• Exercise materials:
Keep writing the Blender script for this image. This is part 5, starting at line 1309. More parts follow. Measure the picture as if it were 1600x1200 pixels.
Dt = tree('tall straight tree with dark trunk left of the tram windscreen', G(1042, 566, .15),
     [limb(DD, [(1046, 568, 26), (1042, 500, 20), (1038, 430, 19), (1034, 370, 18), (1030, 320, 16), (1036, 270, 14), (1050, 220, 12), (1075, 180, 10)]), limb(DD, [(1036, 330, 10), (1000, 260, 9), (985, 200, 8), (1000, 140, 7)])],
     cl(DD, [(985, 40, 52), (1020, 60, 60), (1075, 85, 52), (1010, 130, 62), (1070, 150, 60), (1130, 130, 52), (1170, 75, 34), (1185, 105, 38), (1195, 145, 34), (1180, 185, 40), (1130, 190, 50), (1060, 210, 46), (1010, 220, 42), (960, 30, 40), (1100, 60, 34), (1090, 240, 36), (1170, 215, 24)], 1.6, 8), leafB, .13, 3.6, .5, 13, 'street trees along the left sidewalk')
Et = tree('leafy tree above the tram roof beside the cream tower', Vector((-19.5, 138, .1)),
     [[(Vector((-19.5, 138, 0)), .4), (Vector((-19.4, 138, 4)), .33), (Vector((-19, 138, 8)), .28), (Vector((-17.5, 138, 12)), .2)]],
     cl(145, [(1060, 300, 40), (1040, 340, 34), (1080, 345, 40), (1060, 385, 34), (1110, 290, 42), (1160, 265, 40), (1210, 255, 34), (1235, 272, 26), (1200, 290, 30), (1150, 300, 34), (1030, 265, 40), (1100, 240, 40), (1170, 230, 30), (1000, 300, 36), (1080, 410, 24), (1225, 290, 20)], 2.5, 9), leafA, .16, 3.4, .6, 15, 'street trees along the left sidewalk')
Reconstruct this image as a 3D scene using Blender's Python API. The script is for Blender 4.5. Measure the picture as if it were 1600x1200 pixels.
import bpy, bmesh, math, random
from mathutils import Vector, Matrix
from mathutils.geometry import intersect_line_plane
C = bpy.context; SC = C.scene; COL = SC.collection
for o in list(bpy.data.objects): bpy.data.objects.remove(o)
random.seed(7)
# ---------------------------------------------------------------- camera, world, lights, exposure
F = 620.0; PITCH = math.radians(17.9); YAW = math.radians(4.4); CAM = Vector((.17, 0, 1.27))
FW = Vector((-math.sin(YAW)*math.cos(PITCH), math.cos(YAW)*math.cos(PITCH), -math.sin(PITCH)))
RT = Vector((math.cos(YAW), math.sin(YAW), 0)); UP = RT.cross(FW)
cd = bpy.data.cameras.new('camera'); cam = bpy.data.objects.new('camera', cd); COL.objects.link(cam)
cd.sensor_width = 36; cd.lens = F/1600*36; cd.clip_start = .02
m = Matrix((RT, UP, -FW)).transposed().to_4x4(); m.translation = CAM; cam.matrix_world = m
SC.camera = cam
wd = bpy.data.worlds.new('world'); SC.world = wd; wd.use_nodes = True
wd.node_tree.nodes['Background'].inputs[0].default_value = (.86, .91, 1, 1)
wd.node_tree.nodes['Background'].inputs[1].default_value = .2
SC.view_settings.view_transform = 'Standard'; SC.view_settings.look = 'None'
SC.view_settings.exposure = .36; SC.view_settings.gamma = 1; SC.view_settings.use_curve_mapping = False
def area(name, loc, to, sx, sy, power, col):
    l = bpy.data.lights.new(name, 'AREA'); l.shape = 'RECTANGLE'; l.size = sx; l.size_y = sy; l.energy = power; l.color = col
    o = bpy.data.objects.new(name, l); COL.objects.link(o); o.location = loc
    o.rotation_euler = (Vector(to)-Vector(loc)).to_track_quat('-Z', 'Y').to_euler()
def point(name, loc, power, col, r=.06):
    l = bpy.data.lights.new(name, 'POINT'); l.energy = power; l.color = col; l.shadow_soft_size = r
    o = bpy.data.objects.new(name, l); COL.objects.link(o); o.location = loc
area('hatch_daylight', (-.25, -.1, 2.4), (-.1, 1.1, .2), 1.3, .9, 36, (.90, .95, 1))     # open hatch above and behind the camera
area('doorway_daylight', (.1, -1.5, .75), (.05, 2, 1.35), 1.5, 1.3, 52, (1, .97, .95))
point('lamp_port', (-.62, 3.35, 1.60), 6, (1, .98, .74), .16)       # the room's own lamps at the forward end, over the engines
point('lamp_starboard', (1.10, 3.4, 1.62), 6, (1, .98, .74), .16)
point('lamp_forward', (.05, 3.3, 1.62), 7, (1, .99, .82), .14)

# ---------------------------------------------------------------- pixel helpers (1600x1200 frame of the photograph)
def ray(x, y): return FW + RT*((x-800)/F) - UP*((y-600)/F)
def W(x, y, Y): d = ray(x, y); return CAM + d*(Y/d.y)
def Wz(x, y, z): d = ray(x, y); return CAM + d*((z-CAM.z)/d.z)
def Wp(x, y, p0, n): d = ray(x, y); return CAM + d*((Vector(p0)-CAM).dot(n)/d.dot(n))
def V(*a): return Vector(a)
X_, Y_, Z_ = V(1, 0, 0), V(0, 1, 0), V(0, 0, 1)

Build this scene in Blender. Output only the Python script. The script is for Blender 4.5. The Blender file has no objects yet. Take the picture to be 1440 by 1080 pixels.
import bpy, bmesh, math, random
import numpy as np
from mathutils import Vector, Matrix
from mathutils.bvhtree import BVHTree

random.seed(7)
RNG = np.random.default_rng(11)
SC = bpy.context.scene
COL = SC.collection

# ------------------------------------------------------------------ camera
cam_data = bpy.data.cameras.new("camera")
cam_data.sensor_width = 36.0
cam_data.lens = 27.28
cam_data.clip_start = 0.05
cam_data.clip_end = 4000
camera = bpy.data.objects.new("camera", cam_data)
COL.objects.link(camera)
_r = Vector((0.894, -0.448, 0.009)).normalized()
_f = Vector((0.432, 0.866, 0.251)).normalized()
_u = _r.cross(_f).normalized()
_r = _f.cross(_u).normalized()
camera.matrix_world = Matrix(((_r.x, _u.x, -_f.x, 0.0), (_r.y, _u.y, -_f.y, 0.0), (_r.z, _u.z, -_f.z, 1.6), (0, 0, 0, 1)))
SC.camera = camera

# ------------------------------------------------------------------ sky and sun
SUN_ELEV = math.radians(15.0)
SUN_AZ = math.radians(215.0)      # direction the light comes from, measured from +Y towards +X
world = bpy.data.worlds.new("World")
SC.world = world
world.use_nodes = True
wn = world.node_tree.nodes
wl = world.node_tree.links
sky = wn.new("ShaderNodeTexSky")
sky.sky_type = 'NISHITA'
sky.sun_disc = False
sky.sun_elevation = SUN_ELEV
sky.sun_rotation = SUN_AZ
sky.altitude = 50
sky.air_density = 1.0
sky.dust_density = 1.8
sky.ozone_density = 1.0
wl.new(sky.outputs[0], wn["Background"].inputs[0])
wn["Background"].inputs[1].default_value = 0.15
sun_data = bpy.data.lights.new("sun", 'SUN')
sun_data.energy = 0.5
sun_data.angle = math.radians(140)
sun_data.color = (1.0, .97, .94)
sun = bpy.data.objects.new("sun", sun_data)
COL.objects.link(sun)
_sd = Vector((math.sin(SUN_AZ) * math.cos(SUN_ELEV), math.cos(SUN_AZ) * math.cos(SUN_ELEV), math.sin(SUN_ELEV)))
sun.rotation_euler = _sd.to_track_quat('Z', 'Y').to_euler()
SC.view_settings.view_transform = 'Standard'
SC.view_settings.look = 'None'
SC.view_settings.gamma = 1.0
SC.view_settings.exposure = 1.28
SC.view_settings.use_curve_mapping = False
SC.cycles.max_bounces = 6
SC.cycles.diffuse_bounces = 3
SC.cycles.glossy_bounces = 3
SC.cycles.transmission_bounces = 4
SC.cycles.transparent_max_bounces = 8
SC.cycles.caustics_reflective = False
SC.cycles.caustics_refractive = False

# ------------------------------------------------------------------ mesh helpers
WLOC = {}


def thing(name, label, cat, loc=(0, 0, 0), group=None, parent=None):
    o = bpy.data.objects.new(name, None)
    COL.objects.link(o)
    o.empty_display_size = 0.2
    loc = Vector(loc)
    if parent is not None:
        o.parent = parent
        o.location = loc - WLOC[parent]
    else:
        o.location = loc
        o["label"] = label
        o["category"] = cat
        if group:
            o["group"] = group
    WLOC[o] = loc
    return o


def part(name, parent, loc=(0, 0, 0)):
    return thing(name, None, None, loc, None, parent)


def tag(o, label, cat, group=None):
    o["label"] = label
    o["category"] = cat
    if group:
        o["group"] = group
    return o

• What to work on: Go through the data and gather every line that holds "were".

• The response:
Keep writing the Blender script for this image. This is part 5, starting at line 1309. More parts follow. Measure the picture as if it were 1600x1200 pixels.
Reconstruct this image as a 3D scene using Blender's Python API. The script is for Blender 4.5. Measure the picture as if it were 1600x1200 pixels.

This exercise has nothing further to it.